Let say I have a matrix where customers will fill in 'N/A','n/a' or any of its variations and others leave it blank:
import pandas as pd
import numpy as np
df = pd.DataFrame({'movie': ['thg', 'thg', 'mol', 'mol', 'lob', 'lob'],
'rating': [3., 4., 5., np.nan, np.nan, np.nan],
'name': ['John', np.nan, 'N/A', 'Graham', np.nan, np.nan]})
nbs = df['name'].str.extract('^(N/A|NA|na|n/a)')
nms=df[(df['name'] != nbs) ]
output:
>>> nms
movie name rating
0 thg John 3
1 thg NaN 4
3 mol Graham NaN
4 lob NaN NaN
5 lob NaN NaN
How would I filter out NaN values so I can get results to work with like this:
movie name rating
0 thg John 3
3 mol Graham NaN
I am guessing I need something like ~np.isnan but the tilda does not work with strings.
解决方案
Just drop them:
nms.dropna(thresh=2)
this will drop all rows where there are at least two non-NaN.

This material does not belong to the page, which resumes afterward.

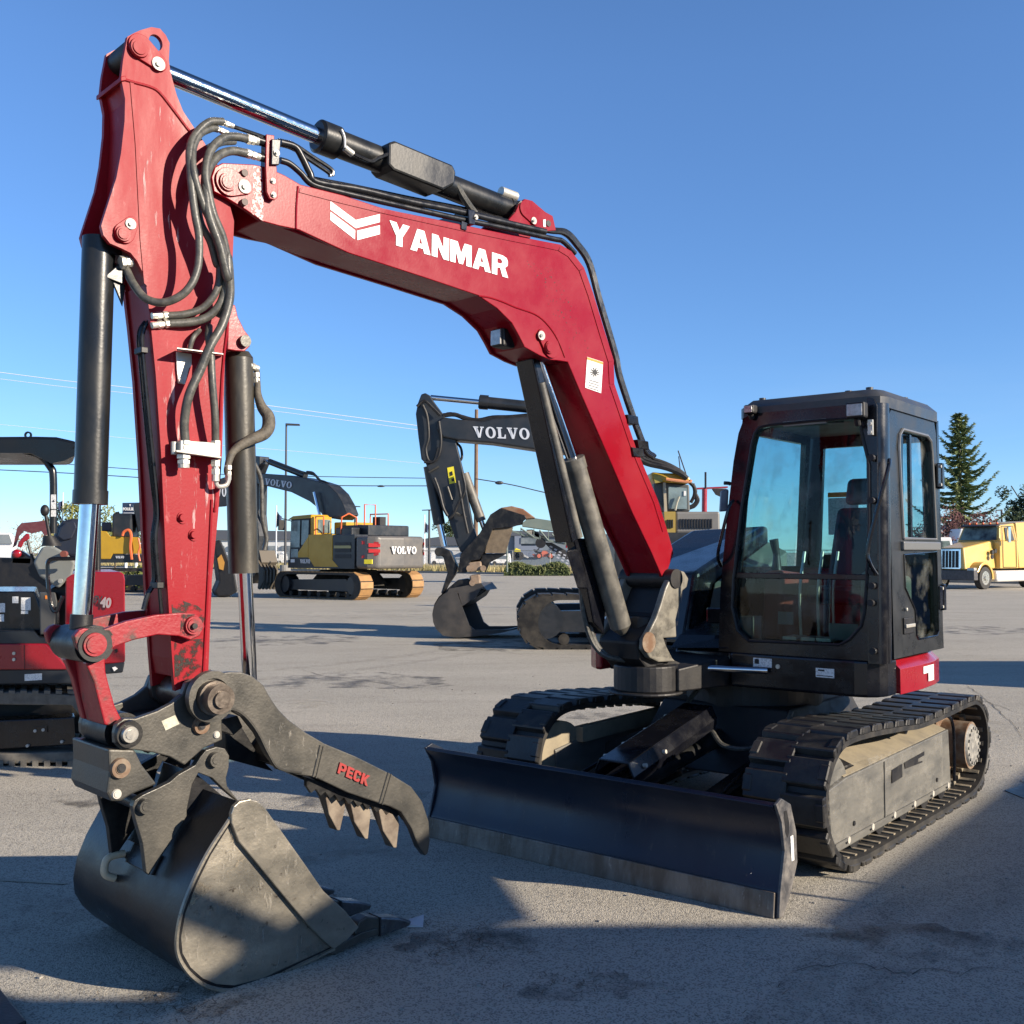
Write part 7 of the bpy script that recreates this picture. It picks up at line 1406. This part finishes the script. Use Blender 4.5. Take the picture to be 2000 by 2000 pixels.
def vehicle(label,x,y,w_,h_,Y,m,cat='car'):
    r=empty('parked_car' if cat=='car' else 'camper_van',tuple(gb(x,Y)),label,cat); yb=y
    Tb('body',[(x,yb-h_*.16),(x,yb-h_*.55),(x+w_*.10,yb-h_*.60),(x+w_*.22,yb-h_),(x+w_*.72,yb-h_),(x+w_*.88,yb-h_*.60),(x+w_,yb-h_*.52),(x+w_,yb-h_*.16)] if cat=='car' else [(x,yb-h_*.12),(x,yb-h_*.9),(x+w_*.06,yb-h_),(x+w_*.96,yb-h_),(x+w_,yb-h_*.5),(x+w_,yb-h_*.12)],Y,1.8,m,r,bevel=.08)
    Tb('window',[(x+w_*.2,yb-h_*.62),(x+w_*.28,yb-h_*.92),(x+w_*.68,yb-h_*.92),(x+w_*.8,yb-h_*.62)] if cat=='car' else [(x+w_*.3,yb-h_*.5),(x+w_*.3,yb-h_*.8),(x+w_*.8,yb-h_*.8),(x+w_*.8,yb-h_*.5)],Y-.03,.05,GLB,r)
    for f in (.2,.8):
        mb=MB(); c=at(x+w_*f,yb-h_*.16,Y-.02); mb.cyl(c,c+V((0,.2,0)),h_*.17*Y/F,n=14); mb.build('wheel',TYR,r)
SIL=mat('car_silver',(.45,.46,.47),.35,.3); BLU=mat('car_blue',(.05,.10,.20),.35); CREAM=mat('camper_white',(.78,.77,.74),.5)
i=0
for x,w_,h_,m,c,l in ((420,42,24,CREAM,'van','white camper nearest the thumb cylinder, in the far vehicle row'),(466,34,16,SIL,'car','silver car between the campers in the far vehicle row'),(505,50,26,CREAM,'van','white camper just left of the lamp post base'),(560,40,15,BLU,'car','dark blue car right of the lamp post in the far row'),(840,40,24,CREAM,'van','white camper right of the grey counterweight'),(882,34,15,SIL,'car','silver car behind the dark digging bucket arm'),(958,40,22,CREAM,'van','white camper left of the yellow loader in the far row'),):
    vehicle(l,x,1103,w_,h_,118,m,c)
r=empty('loader',tuple(gb(1010,105)),'tiny yellow loader parked behind the hedge','loader'); Tb('body',s7((615,1110),(650,1065),(740,1100),(760,1190),(620,1205)),105,1.5,YELD,r,bevel=.05); Tb('arm',s7((740,1120),(800,1180),(900,1240),(880,1260),(760,1200)),105,.6,mat('pale_grey',(.5,.5,.48),.5),r)
for x in (640,720): 
    mb=MB(); c=at(*s7((x,1215))[0],104.9); mb.cyl(c,c+V((0,.4,0)),.45,n=14); mb.build('wheel',TYR,r)
r=empty('farm_tractor',tuple(gb(1060,100)),'small orange red tractor with round wheels behind the hedge','tractor'); Tb('body',s7((1150,1120),(1260,1120),(1280,1200),(1240,1230),(1000,1240),(960,1180),(1100,1190)),100,1.2,mat('tractor_red',(.60,.16,.10),.5),r,bevel=.04); Tb('hood',s7((985,1090),(1050,1100),(1090,1060),(1100,1080),(1060,1130),(1150,1140),(1150,1180),(1010,1150)),100.2,.6,BLKM,r)
for x,rr in ((1090,62),(1310,66)):
    mb=MB(); c=at(*s7((x,1215))[0],99.8); k=rr*.10352*100/F; mb.cyl(c,c+V((0,.5,0)),k,n=20); w1=mb.build('wheel',TYR,r); mb=MB(); mb.cyl(c-V((0,.02,0)),c,k*.6,n=14); mb.build('rim',bpy.data.materials['tractor_red'],w1)
# far left: red compact excavator and white vehicle
SKW=-.44
XL=empty('excavator',tuple(gb(50,22)),'distant small red excavator with folded boom left of the grey console','excavator'); YL=22
Tb('boom',r6((215,520),(270,460),(480,440),(600,420),(660,580),(560,620),(520,560),(400,590),(300,560),(240,620),(200,740),(160,770)),YL,.3,mat('red_brown',(.12,.03,.035),.5,0,(.16,.07,.07),.5,12,4),XL); Tb('arm',r6((330,590),(370,600),(370,660),(300,700),(270,770),(215,760),(240,690)),YL-.1,.25,REDF,XL,bevel=.02)
Tb('body',r6((150,800),(280,810),(420,900),(400,1000),(120,990)),YL,1.2,BLK,XL,bevel=.05); mb=MB(); c=at(*r6((210,845))[0],YL-.1); mb.sphere(c,.10,(1,.6,.9)); mb.build('round_cover',REDF,XL,smooth=True)
mb=MB(); T(mb,[(-60,1088),(110,1092),(110,1180),(-60,1180)],YL,1.2); mb.build('undercarriage',BLKM,XL)
r=empty('pickup_truck',tuple(gb(-10,34)),'white pickup cut off by the left edge of the photo','truck'); Tb('body',[(-80,1130),(-80,1075),(-30,1060),(-20,1040),(22,1040),(30,1062),(32,1130)],34,2,WHT,r,bevel=.08); Tb('window',[(-25,1062),(-16,1044),(18,1044),(24,1062)],33.95,.05,GLB,r)
for x in (-50,10):
    mb=MB(); c=at(x,1165,33.9); c=V((c.x,c.y,.38)); mb.cyl(c,c+V((0,.25,0)),.38,n=18); mb.build('wheel',TYR,r)
SKW=0
# ================================================ small things on the ground
g=gnd(812,1807); mb=MB(); c=[gnd(794,1812),gnd(826,1812),gnd(828,1797),gnd(800,1797)]; mb.prism([p+Z*.002 for p in c],Z*.004); mb.v[4]=tuple(V(mb.v[4])+Z*.012); mb.v[6]=tuple(V(mb.v[6])+Z*.02)
tag(mb.build('paper_scrap',mat('paper',(.50,.50,.53),.8)),'scrap of white paper lying by the bucket teeth','paper')
rnd=random.Random(4); LIT=mat('litter_brown',(.10,.065,.04),.9)
def litter(cx,cy,sx,sy,n,label):
    mb=MB()
    for i in range(n):
        p=gnd(cx+rnd.gauss(0,sx),cy+rnd.gauss(0,sy)); a=rnd.uniform(0,6.28); d=V((math.cos(a),math.sin(a),rnd.uniform(-.1,.3)))*rnd.uniform(.006,.028); e=V((-d.y,d.x,0))*.10; p+=Z*.006; mb.add([p-d-e,p+d,p+e],[(0,1,2)])
    o=mb.build('leaf_litter',LIT); tag(o,kind='stuff'); o.name='leaf_litter'; return o
litter(900,1840,60,22,420,''); litter(350,1960,60,22,260,''); litter(1120,1925,50,18,110,''); litter(1300,1880,300,60,200,''); 
sc_=mat('light_chips',(.30,.285,.26),.8); mb=MB()
for i in range(260):
    p=gnd(rnd.uniform(0,2000),1320+680*rnd.random()**1.2); s_=rnd.uniform(.003,.009); mb.box(p+Z*s_*.4,(s_*2,s_*1.5,s_),Matrix.Rotation(rnd.uniform(0,3),3,'Z'))
tag(mb.build('stone_chips',sc_),kind='stuff')
# drain cover, painted lines with one painted sliver of sunlight
mb=MB(); c=[gnd(1962,1545),gnd(2010,1532),gnd(2040,1545),gnd(1998,1560)]; mb.prism([p+Z*.001 for p in c],Z*.005); dr_=mb.build('drain_cover',IRON2); tag(dr_,'square iron drain cover in the asphalt at the right edge','drain cover')
PAINT=mat('line_and_sliver_paint',(.42,.39,.30),.8,0,(.20,.19,.16),.9,3,8)
mb=MB()
for a,b4 in (((0,1720),(130,1727)),((240,1180),(380,1182)),((820,1227),(880,1229)),((205,1172),(300,1172)),((490,1205),(560,1206))):  # the nearest stroke is a sliver of sunlight put in as ground colour
    p=gnd(*a);q=gnd(*b4); n2=V((-(q-p).y,(q-p).x,0)).normalized()*(.05 if a[1]<1500 else .012); mb.add([p-n2+Z*.004,q-n2+Z*.004,q+n2+Z*.004,p+n2+Z*.004],[(0,1,2,3)])
tag(mb.build('marking_and_sun_sliver',PAINT),kind='structure')
CRK=mat('crack_dark',(.06,.055,.05),.95)
def crack(pts,w_):
    P=[gnd(*p) for p in pts]; Q=[]; rr=random.Random(len(pts)+int(pts[0][0]))
    for i in range(len(P)-1):
        for k in range(8): Q.append(P[i].lerp(P[i+1],k/8)+V((rr.gauss(0,.012),rr.gauss(0,.03),0)))
    mb=MB(); vs=[]
    for i,p in enumerate(Q):
        u=(Q[min(i+1,len(Q)-1)]-Q[max(i-1,0)]).normalized(); n2=V((-u.y,u.x,0))*w_*rr.uniform(.3,1)*min(1,i/6,(len(Q)-1-i)/6+.05); vs+=[p-n2+Z*.004,p+n2+Z*.004]
    mb.add(vs,[(2*i,2*i+1,2*i+3,2*i+2) for i in range(len(Q)-1)]); tag(mb.build('asphalt_crack',CRK),kind='structure')
crack([(1845,1345),(1880,1362),(1930,1372),(2010,1400)],.006); crack([(1880,1330),(1905,1352),(1960,1395),(2010,1460)],.005); crack([(560,1300),(640,1322),(720,1330),(860,1360)],.008); crack([(1500,1900),(1640,1880),(1780,1905),(2010,1880)],.004); crack([(420,1240),(600,1262),(900,1258),(1080,1290)],.01)
OIL=mask_mat('oil_stain_mask',(.025,.022,.020),2.6,.46,.66,rough=.5,alpha=.5); TYM=mask_mat('tyre_mark_mask',(.035,.033,.030),7,.40,.72,rough=.8,alpha=.20); PALEM=mask_mat('pale_wear_mask',(.50,.46,.38),1.6,.5,.7,rough=.9,alpha=.45)
def blob(px,py,rx,ry,m,name,seed):
    rr=random.Random(seed); c=gnd(px,py); mb=MB(); P=[]
    for i in range(26):
        a=2*math.pi*i/26; k=rr.uniform(.75,1.15); P.append(c+V((rx*k*math.cos(a),ry*k*math.sin(a),.0045+seed*.00003)))
    mb.add(P,[tuple(range(26))]); o=mb.build(name,m); tag(o,kind='structure')
for k,(x,y,rx,ry) in enumerate(((930,1850,.35,.22),(350,1955,.30,.16),(1150,1930,.28,.15),(1250,1400,.8,.5),(700,1330,1.4,.9),(560,1250,1.6,1.2),(1800,1850,.5,.3),(980,1260,1.5,1.3),(1880,1230,1.6,1.6),(240,1560,.5,.35),(1700,1560,.5,.4),(700,1560,.5,.4))): blob(x,y,rx,ry,OIL,'oil_stain',k)
for k,(x,y,rx,ry) in enumerate(((760,1200,3,2.0),(480,1380,1.0,.8),(1900,1420,.9,.6),(600,1650,.6,.4),(1500,1940,.4,.25))): blob(x,y,rx,ry,PALEM,'pale_patch',20+k)
def tyre(pts,w_):
    P=[gnd(*p) for p in pts]; mb=MB(); Q=[]
    E=[P[0]*2-P[1]]+P+[P[-1]*2-P[-2]]
    for i in range(1,len(E)-2):
        a,b4,c,d=E[i-1:i+3]
        for k in range(10): t=k/10; Q.append(.5*((2*b4)+(c-a)*t+(2*a-5*b4+4*c-d)*t*t+(3*b4-a-3*c+d)*t**3))
    vs=[]
    for i,p in enumerate(Q):
        u=(Q[min(i+1,len(Q)-1)]-Q[max(i-1,0)]).normalized(); n2=V((-u.y,u.x,0))*w_; vs+=[p-n2+Z*.0052,p+n2+Z*.0052]
    mb.add(vs,[(2*i,2*i+1,2*i+3,2*i+2) for i in range(len(Q)-1)]); tag(mb.build('tyre_mark',TYM),kind='structure')
for dy in (0,16): tyre([(-50,1330+dy),(400,1318+dy),(760,1285+dy),(1100,1230+dy)],.12)
for dx in (0,150): tyre([(1500+dx,2010),(1620+dx,1880),(1790+dx,1760),(2040+dx,1690)],.10)
tyre([(-60,1830),(300,1760),(620,1680),(840,1640)],.09)
# steel plate edge in the lower left corner: corner of a bucket lying on the ground
XQ=empty('steel_ramp',tuple(gnd(10,1990)),'corner of a dark steel ramp in the bottom left of the photo','ramp'); mb=MB(); mb.prism([gnd(-60,1950)+Z*0,gnd(0,1945),gnd(52,2010),gnd(-60,2060)],Z*.03); mb.build('plate',IRON2,XQ,bevel=.006)
# ================================================ unseen trucks and a canopy, added at right to shade the foreground
def shade_truck(cx,cy,dx,dy,L_,W_,H_,label,mbox,mcab):
    u=V((dx,dy,0)).normalized(); v=V((u.y,-u.x,0)); o=V((cx,cy,0))
    def q(a,b,z): return o+u*a+v*b+Z*z
    r=empty('shade_truck',tuple(o),label,'truck')
    def bx(n,a0,a1,b0,b1,z0,z1,m,bev=.03,ins=0):
        mb=MB(); mb.hexa([q(a0,b0,z0),q(a1,b0,z0),q(a1,b1,z0),q(a0,b1,z0),q(a0+ins,b0+ins,z1),q(a1-ins,b0+ins,z1),q(a1-ins,b1-ins,z1),q(a0+ins,b1-ins,z1)]); return mb.build(n,m,r,bevel=bev)
    bx('cargo_box',0,L_,0,W_,1.0,H_,mbox); bx('chassis',-2,L_,.5,W_-.5,.6,.98,BLKM)
    bx('cab',-2.2,-.15,.1,W_-.1,.6,2.5,mcab,.1,.08); bx('windshield',-2.24,-2.12,.25,W_-.25,1.6,2.3,GLB)
    for a in (-1.3,L_-2.2,L_-1.1):
        for b in (0,W_-.3):
            mb=MB(); mb.cyl(q(a,b,.5),q(a,b+.3,.5),.5,n=24); mb.build('wheel',TYR,r)
    return r
bt=shade_truck(7.0,.92,1,-.0,7.0,2.5,3.58,'white box truck added out of view beside the camera to shade the foreground',WHT,WHT)  # invented truck; its box height sets where the foreground shade ends
mb=MB(); mb.box(V((5.8,-.3,2.75)),(1.7,2.2,.5)); mb.build('shade_deflector',WHT,bt,bevel=.08)  # added block, raises the cab outline so its shade meets the bucket foot
mb=MB(); mb.box(V((5.85,.80,3.29)),(2.2,.06,.13)); mb.build('shade_bar',ZINC,bt)  # added bar out of view, throws the shadow band across the bucket side
for x in (5.0,6.7): MB().cyl(V((x,.8,2.4)),V((x,.8,3.25)),.03).build('shade_bar_post',ZINC,bt)  # posts carrying the added shade bar
shade_truck(8.4,1.6,.62,.785,9.0,2.4,3.0,'grey box truck added out of view at right to shade ground by the tracks',mat('box_grey',(.45,.46,.47),.5),BLU)  # invented truck; its top edge draws the shade line beside the track

TC=empty('shade_canopy',(5.0,3.1,0),'low white canopy slab added out of view to shade ground before the blade','canopy')  # made-up slab on thin legs, shades the ground between bucket and blade
MB().box(V((4.98,3.05,2.42)),(.95,1.75,.16),Matrix.Rotation(R(14),3,'Z')).build('roof',WHT,TC,bevel=.04)
for x in (4.58,5.38):
    for y in (2.25,3.85): MB().cyl(V((x,y,0)),V((x,y,2.36)),.015,n=8).build('leg',ZINC,TC)

shade_truck(13.2,13.3,1,.0,6.0,2.3,3.0,'blue cab box truck added out of view at right to cast a shadow band',WHT,BLU)  # added unseen for the shadow band right of the cab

Then you could then drop where name is NaN:
In [87]:
nms
Out[87]:
movie name rating
0 thg John 3
1 thg NaN 4
3 mol Graham NaN
4 lob NaN NaN
5 lob NaN NaN
[5 rows x 3 columns]
In [89]:
nms = nms.dropna(thresh=2)
In [90]:
nms[nms.name.notnull()]
Out[90]:
movie name rating
0 thg John 3
3 mol Graham NaN
[2 rows x 3 columns]
EDIT
Actually looking at what you originally want you can do just this without the dropna call:
nms[nms.name.notnull()]
UPDATE
Looking at this question 3 years later, there is a mistake, firstly thresh arg looks for at least n non-NaN values so in fact the output should be:
In [4]:
nms.dropna(thresh=2)
Out[4]:
movie name rating
0 thg John 3.0
1 thg NaN 4.0
3 mol Graham NaN
It's possible that I was either mistaken 3 years ago or that the version of pandas I was running had a bug, both scenarios are entirely possible.